··· Data extract
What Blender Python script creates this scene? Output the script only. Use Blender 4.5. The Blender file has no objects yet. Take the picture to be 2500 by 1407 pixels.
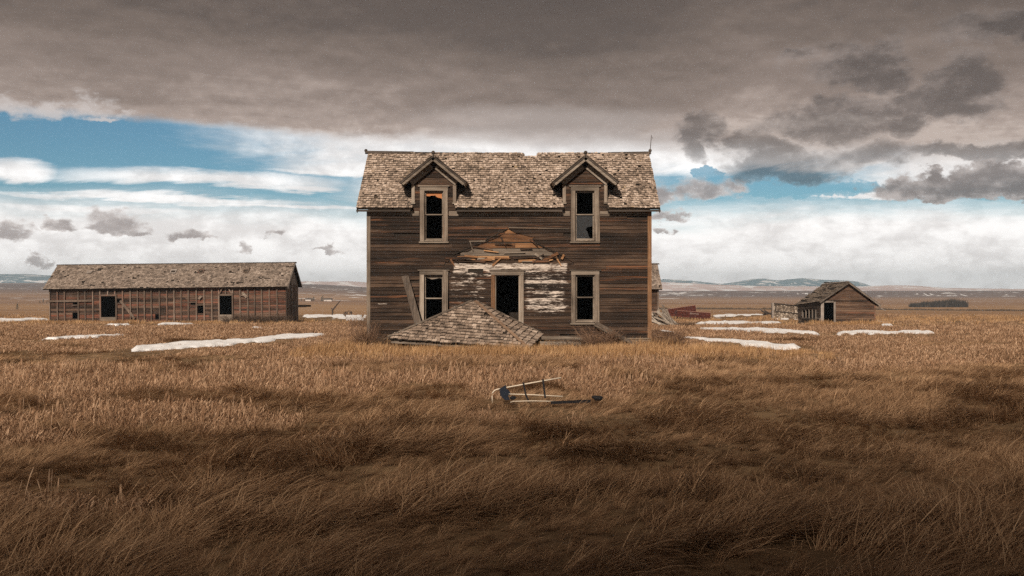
import bpy, math, random
import numpy as np
from mathutils import Vector, Matrix

random.seed(7)
rng = np.random.default_rng(7)
SC = bpy.context.scene
COL = SC.collection
D0, FPX, EYE = 33.8, 2431.0, 1.95        # metres camera-to-house, focal length in photo pixels, eye height

# ---------------------------------------------------------------- camera
cam_d = bpy.data.cameras.new("camera")
cam_d.lens = 35.0
cam_d.sensor_width = 36.0
cam_d.clip_start = 0.1
cam_d.clip_end = 30000
cam = bpy.data.objects.new("camera", cam_d)
COL.objects.link(cam)
cam.location = (0, -D0, EYE)
cam.rotation_euler = (math.radians(90), 0, 0)
SC.camera = cam

# ---------------------------------------------------------------- light
SUN_EL, SUN_AZ = 33.0, 194.0             # azimuth clockwise from +Y: behind the camera, a little to its left
SUN_DIR = Vector((math.cos(math.radians(SUN_EL)) * math.sin(math.radians(SUN_AZ)),
                  math.cos(math.radians(SUN_EL)) * math.cos(math.radians(SUN_AZ)),
                  math.sin(math.radians(SUN_EL))))
sun_d = bpy.data.lights.new("sun", 'SUN')
sun_d.energy = 4.9
sun_d.angle = math.radians(3.2)
sun_d.color = (1.0, 0.868, 0.735)
sun = bpy.data.objects.new("sun", sun_d)
COL.objects.link(sun)
sun.rotation_euler = SUN_DIR.to_track_quat('Z', 'Y').to_euler()
sun.location = (0, -40, 60)

SC.view_settings.view_transform = 'Standard'
SC.view_settings.look = 'None'
SC.view_settings.exposure = 0.0
SC.view_settings.gamma = 1.0
SC.view_settings.use_curve_mapping = False
SC.cycles.max_bounces = 4
SC.cycles.diffuse_bounces = 2
SC.cycles.glossy_bounces = 2
SC.cycles.transmission_bounces = 4
SC.cycles.volume_bounces = 0
SC.cycles.transparent_max_bounces = 6
SC.cycles.use_denoising = False      # the grass keeps its single blades; what noise is left reads as film grain
SC.cycles.sample_clamp_indirect = 2.0
SC.cycles.use_adaptive_sampling = True
SC.cycles.adaptive_threshold = 0.02
SC.cycles.adaptive_min_samples = 24
SC.cycles.caustics_reflective = False
SC.cycles.caustics_refractive = False


# ---------------------------------------------------------------- node helper
class NT:
    """Small expression builder on a node tree."""
    def __init__(self, tree):
        self.t = tree
        self.n = tree.nodes
        self.l = tree.links

    def node(self, typ, **kw):
        n = self.n.new(typ)
        for k, v in kw.items():
            setattr(n, k, v)
        return n

    def put(self, sock, v):
        if v is None:
            return
        if isinstance(v, bpy.types.NodeSocket):
            self.l.new(v, sock)
        elif isinstance(v, (tuple, list)) and len(v) == 3 and sock.type == 'RGBA':
            sock.default_value = (*v, 1.0)
        else:
            sock.default_value = v

    def m(self, op, a, b=None, c=None, clamp=False):
        n = self.node('ShaderNodeMath', operation=op, use_clamp=clamp)
        self.put(n.inputs[0], a)
        self.put(n.inputs[1], b)
        self.put(n.inputs[2], c)
        return n.outputs[0]

    def vm(self, op, a, b=None):
        n = self.node('ShaderNodeVectorMath', operation=op)
        self.put(n.inputs[0], a)
        self.put(n.inputs[1], b)
        return n.outputs[0]

    def mapr(self, v, a, b, c=0.0, d=1.0, smooth=True):
        n = self.node('ShaderNodeMapRange', interpolation_type='SMOOTHSTEP' if smooth else 'LINEAR', clamp=True)
        self.put(n.inputs[0], v)
        for i, q in enumerate((a, b, c, d)):
            self.put(n.inputs[1 + i], q)
        return n.outputs[0]

    def mix(self, f, a, b, blend='MIX'):
        n = self.node('ShaderNodeMix', data_type='RGBA', blend_type=blend)
        n.clamp_factor = True
        self.put(n.inputs[0], f)
        self.put(n.inputs[6], a)
        self.put(n.inputs[7], b)
        return n.outputs[2]

    def sep(self, v):
        n = self.node('ShaderNodeSeparateXYZ')
        self.put(n.inputs[0], v)
        return n.outputs

    def comb(self, x, y, z):
        n = self.node('ShaderNodeCombineXYZ')
        for i, q in enumerate((x, y, z)):
            self.put(n.inputs[i], q)
        return n.outputs[0]

    def noise(self, vec, scale=1.0, detail=4.0, rough=0.55, dist=0.0, out=0):
        n = self.node('ShaderNodeTexNoise')
        self.put(n.inputs['Vector'], vec)
        n.inputs['Scale'].default_value = scale
        n.inputs['Detail'].default_value = detail
        n.inputs['Roughness'].default_value = rough
        n.inputs['Distortion'].default_value = dist
        return n.outputs[out]

    def ramp(self, f, stops, interp='LINEAR'):
        n = self.node('ShaderNodeValToRGB')
        cr = n.color_ramp
        cr.interpolation = interp
        while len(cr.elements) < len(stops):
            cr.elements.new(0.5)
        for e, (p, c) in zip(cr.elements, stops):
            e.position = p
            e.color = (*c, 1.0) if len(c) == 3 else c
        self.put(n.inputs[0], f)
        return n.outputs[0]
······
▶ [To do] All the lines above are to be given again exactly as they read, with the pictures removed.

▶ [Exercise solution]
What Blender Python script creates this scene? Output the script only. Use Blender 4.5. The Blender file has no objects yet. Take the picture to be 2500 by 1407 pixels.
import bpy, math, random
import numpy as np
from mathutils import Vector, Matrix

random.seed(7)
rng = np.random.default_rng(7)
SC = bpy.context.scene
COL = SC.collection
D0, FPX, EYE = 33.8, 2431.0, 1.95        # metres camera-to-house, focal length in photo pixels, eye height

# ---------------------------------------------------------------- camera
cam_d = bpy.data.cameras.new("camera")
cam_d.lens = 35.0
cam_d.sensor_width = 36.0
cam_d.clip_start = 0.1
cam_d.clip_end = 30000
cam = bpy.data.objects.new("camera", cam_d)
COL.objects.link(cam)
cam.location = (0, -D0, EYE)
cam.rotation_euler = (math.radians(90), 0, 0)
SC.camera = cam

# ---------------------------------------------------------------- light
SUN_EL, SUN_AZ = 33.0, 194.0             # azimuth clockwise from +Y: behind the camera, a little to its left
SUN_DIR = Vector((math.cos(math.radians(SUN_EL)) * math.sin(math.radians(SUN_AZ)),
                  math.cos(math.radians(SUN_EL)) * math.cos(math.radians(SUN_AZ)),
                  math.sin(math.radians(SUN_EL))))
sun_d = bpy.data.lights.new("sun", 'SUN')
sun_d.energy = 4.9
sun_d.angle = math.radians(3.2)
sun_d.color = (1.0, 0.868, 0.735)
sun = bpy.data.objects.new("sun", sun_d)
COL.objects.link(sun)
sun.rotation_euler = SUN_DIR.to_track_quat('Z', 'Y').to_euler()
sun.location = (0, -40, 60)

SC.view_settings.view_transform = 'Standard'
SC.view_settings.look = 'None'
SC.view_settings.exposure = 0.0
SC.view_settings.gamma = 1.0
SC.view_settings.use_curve_mapping = False
SC.cycles.max_bounces = 4
SC.cycles.diffuse_bounces = 2
SC.cycles.glossy_bounces = 2
SC.cycles.transmission_bounces = 4
SC.cycles.volume_bounces = 0
SC.cycles.transparent_max_bounces = 6
SC.cycles.use_denoising = False      # the grass keeps its single blades; what noise is left reads as film grain
SC.cycles.sample_clamp_indirect = 2.0
SC.cycles.use_adaptive_sampling = True
SC.cycles.adaptive_threshold = 0.02
SC.cycles.adaptive_min_samples = 24
SC.cycles.caustics_reflective = False
SC.cycles.caustics_refractive = False


# ---------------------------------------------------------------- node helper
class NT:
    """Small expression builder on a node tree."""
    def __init__(self, tree):
        self.t = tree
        self.n = tree.nodes
        self.l = tree.links

    def node(self, typ, **kw):
        n = self.n.new(typ)
        for k, v in kw.items():
            setattr(n, k, v)
        return n

    def put(self, sock, v):
        if v is None:
            return
        if isinstance(v, bpy.types.NodeSocket):
            self.l.new(v, sock)
        elif isinstance(v, (tuple, list)) and len(v) == 3 and sock.type == 'RGBA':
            sock.default_value = (*v, 1.0)
        else:
            sock.default_value = v

    def m(self, op, a, b=None, c=None, clamp=False):
        n = self.node('ShaderNodeMath', operation=op, use_clamp=clamp)
        self.put(n.inputs[0], a)
        self.put(n.inputs[1], b)
        self.put(n.inputs[2], c)
        return n.outputs[0]

    def vm(self, op, a, b=None):
        n = self.node('ShaderNodeVectorMath', operation=op)
        self.put(n.inputs[0], a)
        self.put(n.inputs[1], b)
        return n.outputs[0]

    def mapr(self, v, a, b, c=0.0, d=1.0, smooth=True):
        n = self.node('ShaderNodeMapRange', interpolation_type='SMOOTHSTEP' if smooth else 'LINEAR', clamp=True)
        self.put(n.inputs[0], v)
        for i, q in enumerate((a, b, c, d)):
            self.put(n.inputs[1 + i], q)
        return n.outputs[0]

    def mix(self, f, a, b, blend='MIX'):
        n = self.node('ShaderNodeMix', data_type='RGBA', blend_type=blend)
        n.clamp_factor = True
        self.put(n.inputs[0], f)
        self.put(n.inputs[6], a)
        self.put(n.inputs[7], b)
        return n.outputs[2]

    def sep(self, v):
        n = self.node('ShaderNodeSeparateXYZ')
        self.put(n.inputs[0], v)
        return n.outputs

    def comb(self, x, y, z):
        n = self.node('ShaderNodeCombineXYZ')
        for i, q in enumerate((x, y, z)):
            self.put(n.inputs[i], q)
        return n.outputs[0]

    def noise(self, vec, scale=1.0, detail=4.0, rough=0.55, dist=0.0, out=0):
        n = self.node('ShaderNodeTexNoise')
        self.put(n.inputs['Vector'], vec)
        n.inputs['Scale'].default_value = scale
        n.inputs['Detail'].default_value = detail
        n.inputs['Roughness'].default_value = rough
        n.inputs['Distortion'].default_value = dist
        return n.outputs[out]

    def ramp(self, f, stops, interp='LINEAR'):
        n = self.node('ShaderNodeValToRGB')
        cr = n.color_ramp
        cr.interpolation = interp
        while len(cr.elements) < len(stops):
            cr.elements.new(0.5)
        for e, (p, c) in zip(cr.elements, stops):
            e.position = p
            e.color = (*c, 1.0) if len(c) == 3 else c
        self.put(n.inputs[0], f)
        return n.outputs[0]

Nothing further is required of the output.